**Required work**
Begin with the first line of the material and copy each line word for word through the line that contains "part('hinge', MB().tube([(XD +"; the pictures are left out.

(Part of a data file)
________
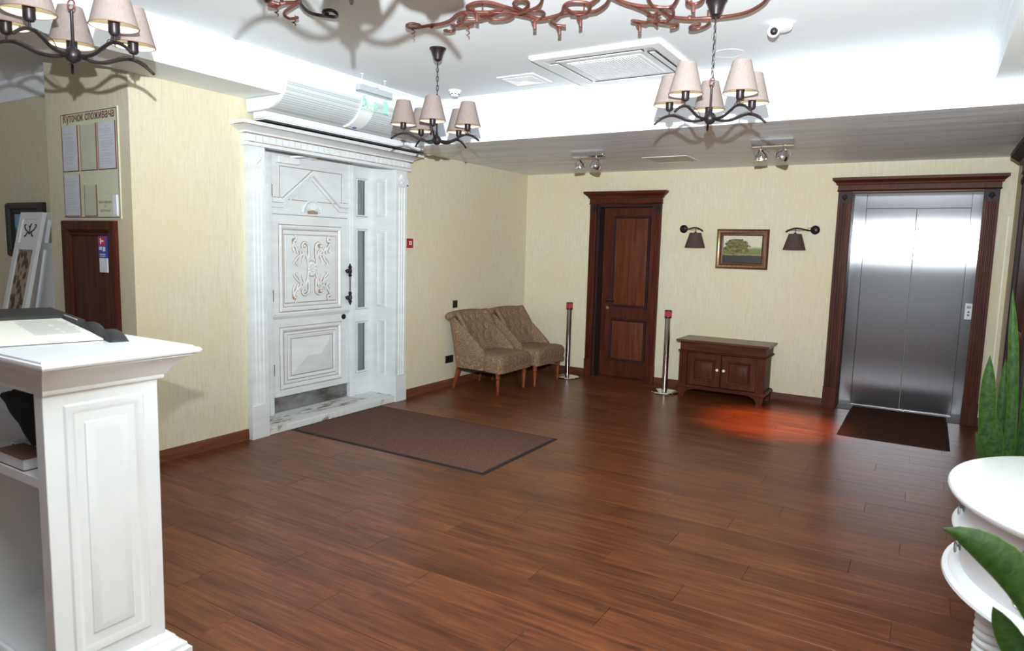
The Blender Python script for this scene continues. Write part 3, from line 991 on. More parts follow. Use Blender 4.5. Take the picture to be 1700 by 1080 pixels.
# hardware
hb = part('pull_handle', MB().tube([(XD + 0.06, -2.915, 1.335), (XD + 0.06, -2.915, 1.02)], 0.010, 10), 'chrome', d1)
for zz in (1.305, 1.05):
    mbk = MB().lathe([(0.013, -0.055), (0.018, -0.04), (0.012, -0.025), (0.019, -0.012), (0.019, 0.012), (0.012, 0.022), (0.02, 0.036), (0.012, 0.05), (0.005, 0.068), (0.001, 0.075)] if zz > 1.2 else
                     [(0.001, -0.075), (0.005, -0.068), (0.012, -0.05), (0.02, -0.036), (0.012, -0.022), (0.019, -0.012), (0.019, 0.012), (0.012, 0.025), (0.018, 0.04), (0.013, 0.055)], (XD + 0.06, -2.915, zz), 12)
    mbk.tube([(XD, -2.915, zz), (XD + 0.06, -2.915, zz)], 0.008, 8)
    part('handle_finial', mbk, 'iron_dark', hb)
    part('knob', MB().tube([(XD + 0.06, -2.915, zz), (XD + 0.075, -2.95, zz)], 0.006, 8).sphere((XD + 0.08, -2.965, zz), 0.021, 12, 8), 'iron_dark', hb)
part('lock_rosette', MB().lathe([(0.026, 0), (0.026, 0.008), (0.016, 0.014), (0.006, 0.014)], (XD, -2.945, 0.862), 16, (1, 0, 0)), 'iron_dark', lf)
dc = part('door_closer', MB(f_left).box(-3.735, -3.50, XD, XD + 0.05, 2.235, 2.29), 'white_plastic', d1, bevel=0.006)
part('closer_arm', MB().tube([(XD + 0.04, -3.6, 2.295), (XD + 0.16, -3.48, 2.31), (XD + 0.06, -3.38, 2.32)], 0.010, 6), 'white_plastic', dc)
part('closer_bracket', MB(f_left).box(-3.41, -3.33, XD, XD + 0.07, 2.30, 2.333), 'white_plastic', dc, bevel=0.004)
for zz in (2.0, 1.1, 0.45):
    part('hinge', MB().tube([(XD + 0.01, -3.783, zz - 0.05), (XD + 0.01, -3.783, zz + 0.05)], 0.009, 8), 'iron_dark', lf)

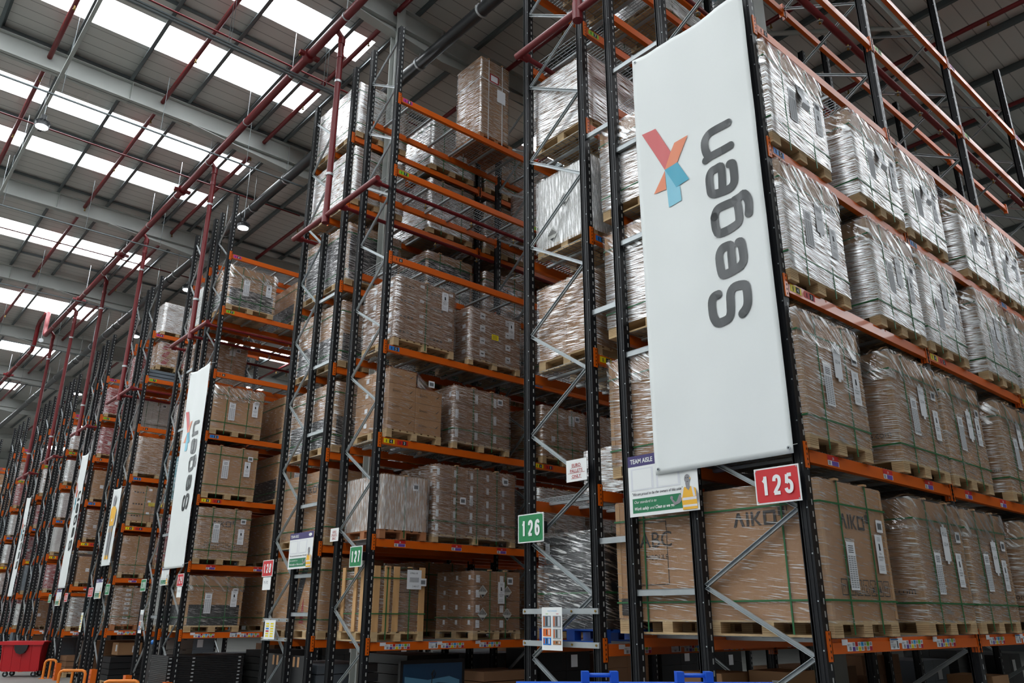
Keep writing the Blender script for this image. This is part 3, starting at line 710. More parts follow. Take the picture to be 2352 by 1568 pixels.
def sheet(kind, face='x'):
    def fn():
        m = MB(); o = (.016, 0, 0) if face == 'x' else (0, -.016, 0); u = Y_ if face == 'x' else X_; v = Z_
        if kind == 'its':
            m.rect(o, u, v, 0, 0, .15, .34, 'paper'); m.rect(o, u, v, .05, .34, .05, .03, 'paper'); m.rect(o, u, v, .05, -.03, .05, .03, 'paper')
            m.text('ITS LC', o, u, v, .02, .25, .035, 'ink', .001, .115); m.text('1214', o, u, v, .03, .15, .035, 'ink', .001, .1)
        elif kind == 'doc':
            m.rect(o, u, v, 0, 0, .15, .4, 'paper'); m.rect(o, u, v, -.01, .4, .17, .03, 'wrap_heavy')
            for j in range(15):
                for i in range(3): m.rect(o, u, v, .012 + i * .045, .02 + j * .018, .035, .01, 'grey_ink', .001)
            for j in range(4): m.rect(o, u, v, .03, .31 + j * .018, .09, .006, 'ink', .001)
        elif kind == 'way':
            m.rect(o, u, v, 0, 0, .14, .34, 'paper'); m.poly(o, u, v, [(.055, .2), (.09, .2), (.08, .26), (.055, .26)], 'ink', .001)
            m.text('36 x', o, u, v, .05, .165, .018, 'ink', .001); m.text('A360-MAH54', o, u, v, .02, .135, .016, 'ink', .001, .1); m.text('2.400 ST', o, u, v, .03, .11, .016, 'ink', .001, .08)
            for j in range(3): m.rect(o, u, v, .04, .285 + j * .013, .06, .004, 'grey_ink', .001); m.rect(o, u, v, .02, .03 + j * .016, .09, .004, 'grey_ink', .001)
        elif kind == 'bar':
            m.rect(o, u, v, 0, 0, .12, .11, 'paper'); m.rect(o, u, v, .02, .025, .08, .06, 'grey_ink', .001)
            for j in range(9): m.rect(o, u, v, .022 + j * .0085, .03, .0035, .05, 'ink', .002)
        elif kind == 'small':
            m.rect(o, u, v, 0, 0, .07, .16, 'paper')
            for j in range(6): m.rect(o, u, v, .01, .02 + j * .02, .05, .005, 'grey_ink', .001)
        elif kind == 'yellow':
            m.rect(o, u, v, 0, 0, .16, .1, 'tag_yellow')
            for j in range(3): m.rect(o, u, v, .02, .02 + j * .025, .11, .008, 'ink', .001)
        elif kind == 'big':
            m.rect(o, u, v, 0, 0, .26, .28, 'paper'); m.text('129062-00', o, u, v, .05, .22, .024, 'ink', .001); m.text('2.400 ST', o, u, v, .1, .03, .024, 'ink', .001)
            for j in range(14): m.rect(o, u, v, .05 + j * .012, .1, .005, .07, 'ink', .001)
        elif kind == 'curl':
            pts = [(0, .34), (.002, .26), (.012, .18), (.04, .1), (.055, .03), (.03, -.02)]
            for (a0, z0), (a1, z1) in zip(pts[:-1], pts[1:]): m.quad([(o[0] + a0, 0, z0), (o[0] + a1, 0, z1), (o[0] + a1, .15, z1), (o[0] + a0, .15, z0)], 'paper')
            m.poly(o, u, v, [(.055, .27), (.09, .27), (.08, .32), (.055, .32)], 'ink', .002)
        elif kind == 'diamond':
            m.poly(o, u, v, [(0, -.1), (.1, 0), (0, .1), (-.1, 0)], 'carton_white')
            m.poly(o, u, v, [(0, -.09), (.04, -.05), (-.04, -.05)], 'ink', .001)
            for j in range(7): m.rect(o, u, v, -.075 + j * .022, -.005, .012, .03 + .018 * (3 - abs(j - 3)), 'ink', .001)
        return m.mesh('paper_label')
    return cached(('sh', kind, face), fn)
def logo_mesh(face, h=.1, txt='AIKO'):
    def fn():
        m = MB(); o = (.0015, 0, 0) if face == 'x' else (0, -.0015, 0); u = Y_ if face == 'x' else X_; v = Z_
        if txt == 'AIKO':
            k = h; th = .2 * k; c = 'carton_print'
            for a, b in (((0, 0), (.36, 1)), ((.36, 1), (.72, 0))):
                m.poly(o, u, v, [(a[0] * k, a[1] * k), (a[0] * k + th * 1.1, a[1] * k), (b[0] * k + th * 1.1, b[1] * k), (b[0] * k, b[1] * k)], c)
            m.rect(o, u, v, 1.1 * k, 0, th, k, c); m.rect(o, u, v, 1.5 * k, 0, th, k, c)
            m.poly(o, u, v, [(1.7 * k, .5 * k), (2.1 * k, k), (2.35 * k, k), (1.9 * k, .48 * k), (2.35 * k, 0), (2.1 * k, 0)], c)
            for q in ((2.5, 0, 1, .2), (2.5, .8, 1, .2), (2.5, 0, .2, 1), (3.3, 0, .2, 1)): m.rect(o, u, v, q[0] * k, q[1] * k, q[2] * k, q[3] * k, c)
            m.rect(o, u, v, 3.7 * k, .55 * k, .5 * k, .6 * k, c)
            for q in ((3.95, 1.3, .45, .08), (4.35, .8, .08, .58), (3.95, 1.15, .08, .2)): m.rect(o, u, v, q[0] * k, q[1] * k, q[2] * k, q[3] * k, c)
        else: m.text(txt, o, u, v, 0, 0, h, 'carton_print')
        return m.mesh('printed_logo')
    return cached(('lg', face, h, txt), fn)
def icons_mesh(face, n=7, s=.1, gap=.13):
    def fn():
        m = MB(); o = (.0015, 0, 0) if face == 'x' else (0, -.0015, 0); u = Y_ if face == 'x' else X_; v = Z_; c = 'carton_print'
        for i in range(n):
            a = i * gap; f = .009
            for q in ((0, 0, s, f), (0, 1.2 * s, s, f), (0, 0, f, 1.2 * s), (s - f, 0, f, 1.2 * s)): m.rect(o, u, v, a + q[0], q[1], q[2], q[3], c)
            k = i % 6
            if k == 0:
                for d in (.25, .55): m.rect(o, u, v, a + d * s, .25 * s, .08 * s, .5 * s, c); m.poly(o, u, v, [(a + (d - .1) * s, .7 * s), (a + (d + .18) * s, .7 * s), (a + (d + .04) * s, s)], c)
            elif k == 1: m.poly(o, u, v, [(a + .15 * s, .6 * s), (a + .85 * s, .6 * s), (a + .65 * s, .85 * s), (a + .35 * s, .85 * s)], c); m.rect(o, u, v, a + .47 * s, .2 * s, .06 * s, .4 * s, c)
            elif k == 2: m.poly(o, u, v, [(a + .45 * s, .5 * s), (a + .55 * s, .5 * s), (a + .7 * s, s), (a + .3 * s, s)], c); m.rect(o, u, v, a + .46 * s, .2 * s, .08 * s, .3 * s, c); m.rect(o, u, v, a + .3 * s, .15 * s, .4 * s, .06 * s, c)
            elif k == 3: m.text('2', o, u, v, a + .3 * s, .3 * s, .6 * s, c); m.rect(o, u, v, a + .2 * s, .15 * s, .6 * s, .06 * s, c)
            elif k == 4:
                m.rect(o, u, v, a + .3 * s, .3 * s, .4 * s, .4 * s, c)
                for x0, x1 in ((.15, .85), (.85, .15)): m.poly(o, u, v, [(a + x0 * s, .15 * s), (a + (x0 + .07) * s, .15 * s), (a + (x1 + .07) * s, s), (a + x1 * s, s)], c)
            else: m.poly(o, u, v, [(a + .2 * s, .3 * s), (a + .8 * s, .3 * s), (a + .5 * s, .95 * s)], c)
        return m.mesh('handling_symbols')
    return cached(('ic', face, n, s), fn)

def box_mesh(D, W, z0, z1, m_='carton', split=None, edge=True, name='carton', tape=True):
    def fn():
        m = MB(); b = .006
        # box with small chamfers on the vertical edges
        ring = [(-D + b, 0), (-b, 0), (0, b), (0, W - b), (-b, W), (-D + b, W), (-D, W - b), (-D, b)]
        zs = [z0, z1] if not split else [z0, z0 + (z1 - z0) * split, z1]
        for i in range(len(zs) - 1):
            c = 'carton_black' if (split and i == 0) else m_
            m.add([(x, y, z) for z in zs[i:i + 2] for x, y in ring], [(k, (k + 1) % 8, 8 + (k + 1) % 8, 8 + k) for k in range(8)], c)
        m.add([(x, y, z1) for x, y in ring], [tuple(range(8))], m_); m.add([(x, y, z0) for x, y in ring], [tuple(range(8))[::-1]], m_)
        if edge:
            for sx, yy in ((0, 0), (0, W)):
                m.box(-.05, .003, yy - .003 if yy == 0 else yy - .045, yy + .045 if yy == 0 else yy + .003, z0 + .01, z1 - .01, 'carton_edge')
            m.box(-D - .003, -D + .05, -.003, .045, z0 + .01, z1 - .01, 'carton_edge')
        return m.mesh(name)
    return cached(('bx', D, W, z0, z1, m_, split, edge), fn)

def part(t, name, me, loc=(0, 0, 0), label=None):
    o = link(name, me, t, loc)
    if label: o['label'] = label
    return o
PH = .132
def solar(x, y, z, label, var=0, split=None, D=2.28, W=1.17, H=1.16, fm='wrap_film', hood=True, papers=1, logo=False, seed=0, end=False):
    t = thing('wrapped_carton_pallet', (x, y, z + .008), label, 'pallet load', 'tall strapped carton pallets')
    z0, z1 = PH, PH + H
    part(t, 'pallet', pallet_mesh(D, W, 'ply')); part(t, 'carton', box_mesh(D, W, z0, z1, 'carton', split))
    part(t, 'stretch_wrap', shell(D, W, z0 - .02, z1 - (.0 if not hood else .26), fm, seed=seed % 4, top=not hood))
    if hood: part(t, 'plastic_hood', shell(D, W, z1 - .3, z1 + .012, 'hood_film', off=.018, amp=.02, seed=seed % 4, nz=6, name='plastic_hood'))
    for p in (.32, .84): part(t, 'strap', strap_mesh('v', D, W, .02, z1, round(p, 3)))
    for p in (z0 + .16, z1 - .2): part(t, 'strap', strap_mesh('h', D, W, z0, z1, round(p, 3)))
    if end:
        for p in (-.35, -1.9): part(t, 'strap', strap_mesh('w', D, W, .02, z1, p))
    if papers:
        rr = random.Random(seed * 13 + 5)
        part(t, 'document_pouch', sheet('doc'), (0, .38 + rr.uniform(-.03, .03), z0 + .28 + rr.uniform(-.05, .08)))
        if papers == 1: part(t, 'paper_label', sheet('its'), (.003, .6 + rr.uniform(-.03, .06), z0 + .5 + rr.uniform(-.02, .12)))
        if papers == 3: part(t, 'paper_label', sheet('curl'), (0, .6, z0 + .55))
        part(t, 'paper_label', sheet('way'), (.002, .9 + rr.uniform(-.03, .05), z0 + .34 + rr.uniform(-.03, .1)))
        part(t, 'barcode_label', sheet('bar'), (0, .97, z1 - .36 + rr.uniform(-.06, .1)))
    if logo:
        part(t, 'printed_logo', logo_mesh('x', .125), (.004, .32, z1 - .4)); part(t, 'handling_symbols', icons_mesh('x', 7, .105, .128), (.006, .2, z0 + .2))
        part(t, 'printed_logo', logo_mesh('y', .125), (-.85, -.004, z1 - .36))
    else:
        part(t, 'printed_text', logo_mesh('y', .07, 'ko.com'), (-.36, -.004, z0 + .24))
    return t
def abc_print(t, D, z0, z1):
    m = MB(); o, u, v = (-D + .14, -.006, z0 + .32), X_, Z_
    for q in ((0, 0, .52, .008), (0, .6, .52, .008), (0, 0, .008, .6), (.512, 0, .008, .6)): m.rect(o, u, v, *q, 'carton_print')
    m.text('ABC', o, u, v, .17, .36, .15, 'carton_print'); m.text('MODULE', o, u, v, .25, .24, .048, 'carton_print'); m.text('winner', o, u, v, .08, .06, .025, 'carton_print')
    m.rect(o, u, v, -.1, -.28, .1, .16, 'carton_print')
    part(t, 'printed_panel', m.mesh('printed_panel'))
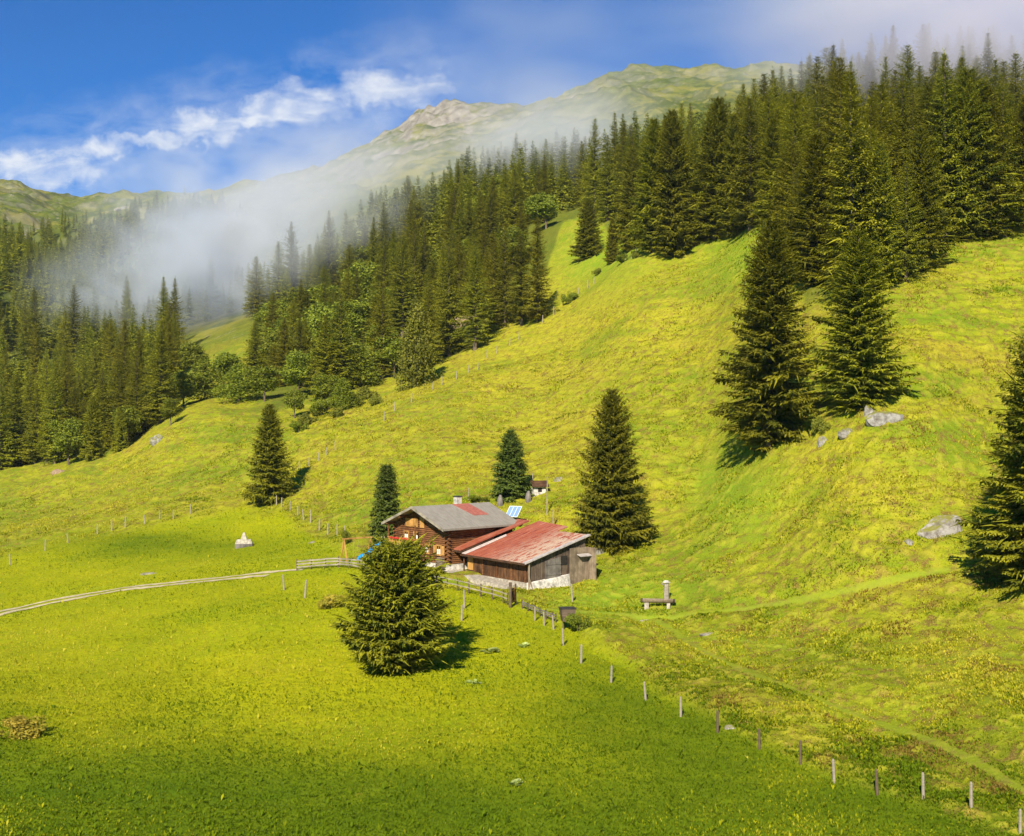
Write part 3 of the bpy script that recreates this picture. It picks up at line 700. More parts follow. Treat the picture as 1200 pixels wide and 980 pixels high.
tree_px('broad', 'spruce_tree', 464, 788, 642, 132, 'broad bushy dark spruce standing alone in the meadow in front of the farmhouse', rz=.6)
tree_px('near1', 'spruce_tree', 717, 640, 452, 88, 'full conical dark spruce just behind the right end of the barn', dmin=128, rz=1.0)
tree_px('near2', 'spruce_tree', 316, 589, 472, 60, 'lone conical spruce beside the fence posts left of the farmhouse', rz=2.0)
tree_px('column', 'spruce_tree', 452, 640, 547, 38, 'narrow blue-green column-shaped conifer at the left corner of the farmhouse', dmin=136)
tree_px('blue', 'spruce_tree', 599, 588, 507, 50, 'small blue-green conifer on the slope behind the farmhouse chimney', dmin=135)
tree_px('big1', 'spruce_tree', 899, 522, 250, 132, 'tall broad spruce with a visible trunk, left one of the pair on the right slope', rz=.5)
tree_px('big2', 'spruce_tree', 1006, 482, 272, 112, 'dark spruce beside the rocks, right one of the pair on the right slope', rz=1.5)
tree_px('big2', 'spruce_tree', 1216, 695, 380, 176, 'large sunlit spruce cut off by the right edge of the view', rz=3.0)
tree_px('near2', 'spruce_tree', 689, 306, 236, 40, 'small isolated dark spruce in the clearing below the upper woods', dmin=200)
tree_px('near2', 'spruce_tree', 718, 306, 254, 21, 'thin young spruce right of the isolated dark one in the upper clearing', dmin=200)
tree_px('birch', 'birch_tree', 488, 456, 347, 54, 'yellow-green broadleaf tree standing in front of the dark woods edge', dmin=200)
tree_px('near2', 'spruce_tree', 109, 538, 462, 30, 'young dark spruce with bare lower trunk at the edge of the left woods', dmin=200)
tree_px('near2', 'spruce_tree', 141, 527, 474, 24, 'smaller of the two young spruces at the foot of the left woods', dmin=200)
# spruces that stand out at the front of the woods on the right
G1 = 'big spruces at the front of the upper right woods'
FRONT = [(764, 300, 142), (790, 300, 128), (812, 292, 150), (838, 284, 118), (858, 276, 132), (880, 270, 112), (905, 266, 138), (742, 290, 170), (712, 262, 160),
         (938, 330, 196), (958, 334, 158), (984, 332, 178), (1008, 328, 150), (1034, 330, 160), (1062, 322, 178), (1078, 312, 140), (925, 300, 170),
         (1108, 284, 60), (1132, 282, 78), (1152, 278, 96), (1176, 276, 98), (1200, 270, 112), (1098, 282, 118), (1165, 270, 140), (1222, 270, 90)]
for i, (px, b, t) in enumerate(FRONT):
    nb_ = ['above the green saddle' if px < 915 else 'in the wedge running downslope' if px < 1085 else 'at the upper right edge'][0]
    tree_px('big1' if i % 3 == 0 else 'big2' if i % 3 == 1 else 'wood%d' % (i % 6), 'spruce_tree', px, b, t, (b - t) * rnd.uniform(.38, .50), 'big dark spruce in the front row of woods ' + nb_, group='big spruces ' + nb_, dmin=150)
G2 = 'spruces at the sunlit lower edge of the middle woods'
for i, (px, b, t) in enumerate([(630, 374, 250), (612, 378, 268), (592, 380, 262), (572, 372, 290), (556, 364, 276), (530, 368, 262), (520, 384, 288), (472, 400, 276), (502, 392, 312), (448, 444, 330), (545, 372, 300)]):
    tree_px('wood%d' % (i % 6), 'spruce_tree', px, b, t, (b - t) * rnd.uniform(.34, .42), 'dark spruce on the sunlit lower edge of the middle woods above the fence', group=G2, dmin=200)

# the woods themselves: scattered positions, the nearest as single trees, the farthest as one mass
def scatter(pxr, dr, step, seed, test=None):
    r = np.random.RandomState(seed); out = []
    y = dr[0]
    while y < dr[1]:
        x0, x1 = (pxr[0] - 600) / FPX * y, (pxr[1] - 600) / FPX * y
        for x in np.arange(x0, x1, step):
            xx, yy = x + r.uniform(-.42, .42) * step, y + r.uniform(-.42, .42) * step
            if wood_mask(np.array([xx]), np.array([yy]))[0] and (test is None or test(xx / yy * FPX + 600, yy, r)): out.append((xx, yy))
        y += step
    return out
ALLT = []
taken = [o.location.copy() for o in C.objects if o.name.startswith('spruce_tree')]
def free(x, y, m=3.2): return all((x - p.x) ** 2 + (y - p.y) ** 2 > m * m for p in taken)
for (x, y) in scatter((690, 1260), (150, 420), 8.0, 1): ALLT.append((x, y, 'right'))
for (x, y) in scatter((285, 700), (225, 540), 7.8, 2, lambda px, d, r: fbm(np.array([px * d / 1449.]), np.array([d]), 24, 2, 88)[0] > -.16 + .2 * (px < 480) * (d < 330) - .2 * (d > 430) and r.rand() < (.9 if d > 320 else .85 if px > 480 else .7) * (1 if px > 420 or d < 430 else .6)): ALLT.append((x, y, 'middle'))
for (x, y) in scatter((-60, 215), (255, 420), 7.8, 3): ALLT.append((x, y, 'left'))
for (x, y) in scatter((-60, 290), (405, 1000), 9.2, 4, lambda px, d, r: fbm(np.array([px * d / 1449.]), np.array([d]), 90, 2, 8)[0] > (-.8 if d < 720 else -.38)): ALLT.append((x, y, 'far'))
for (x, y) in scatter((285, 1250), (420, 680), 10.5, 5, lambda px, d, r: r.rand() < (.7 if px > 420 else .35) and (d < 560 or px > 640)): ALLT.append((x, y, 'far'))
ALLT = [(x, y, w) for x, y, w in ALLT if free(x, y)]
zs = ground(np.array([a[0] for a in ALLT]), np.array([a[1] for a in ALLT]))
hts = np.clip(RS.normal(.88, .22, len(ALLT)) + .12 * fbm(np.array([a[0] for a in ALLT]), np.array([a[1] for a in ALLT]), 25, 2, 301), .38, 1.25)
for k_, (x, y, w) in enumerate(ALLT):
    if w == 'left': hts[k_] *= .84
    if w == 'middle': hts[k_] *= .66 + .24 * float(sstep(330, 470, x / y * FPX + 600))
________
**Completed task**
The Blender Python script for this scene continues. Write part 3, from line 991 on. More parts follow. Use Blender 4.5. Take the picture to be 1700 by 1080 pixels.
# hardware
hb = part('pull_handle', MB().tube([(XD + 0.06, -2.915, 1.335), (XD + 0.06, -2.915, 1.02)], 0.010, 10), 'chrome', d1)
for zz in (1.305, 1.05):
    mbk = MB().lathe([(0.013, -0.055), (0.018, -0.04), (0.012, -0.025), (0.019, -0.012), (0.019, 0.012), (0.012, 0.022), (0.02, 0.036), (0.012, 0.05), (0.005, 0.068), (0.001, 0.075)] if zz > 1.2 else
                     [(0.001, -0.075), (0.005, -0.068), (0.012, -0.05), (0.02, -0.036), (0.012, -0.022), (0.019, -0.012), (0.019, 0.012), (0.012, 0.025), (0.018, 0.04), (0.013, 0.055)], (XD + 0.06, -2.915, zz), 12)
    mbk.tube([(XD, -2.915, zz), (XD + 0.06, -2.915, zz)], 0.008, 8)
    part('handle_finial', mbk, 'iron_dark', hb)
    part('knob', MB().tube([(XD + 0.06, -2.915, zz), (XD + 0.075, -2.95, zz)], 0.006, 8).sphere((XD + 0.08, -2.965, zz), 0.021, 12, 8), 'iron_dark', hb)
part('lock_rosette', MB().lathe([(0.026, 0), (0.026, 0.008), (0.016, 0.014), (0.006, 0.014)], (XD, -2.945, 0.862), 16, (1, 0, 0)), 'iron_dark', lf)
dc = part('door_closer', MB(f_left).box(-3.735, -3.50, XD, XD + 0.05, 2.235, 2.29), 'white_plastic', d1, bevel=0.006)
part('closer_arm', MB().tube([(XD + 0.04, -3.6, 2.295), (XD + 0.16, -3.48, 2.31), (XD + 0.06, -3.38, 2.32)], 0.010, 6), 'white_plastic', dc)
part('closer_bracket', MB(f_left).box(-3.41, -3.33, XD, XD + 0.07, 2.30, 2.333), 'white_plastic', dc, bevel=0.004)
for zz in (2.0, 1.1, 0.45):
    part('hinge', MB().tube([(XD + 0.01, -3.783, zz - 0.05), (XD + 0.01, -3.783, zz + 0.05)], 0.009, 8), 'iron_dark', lf)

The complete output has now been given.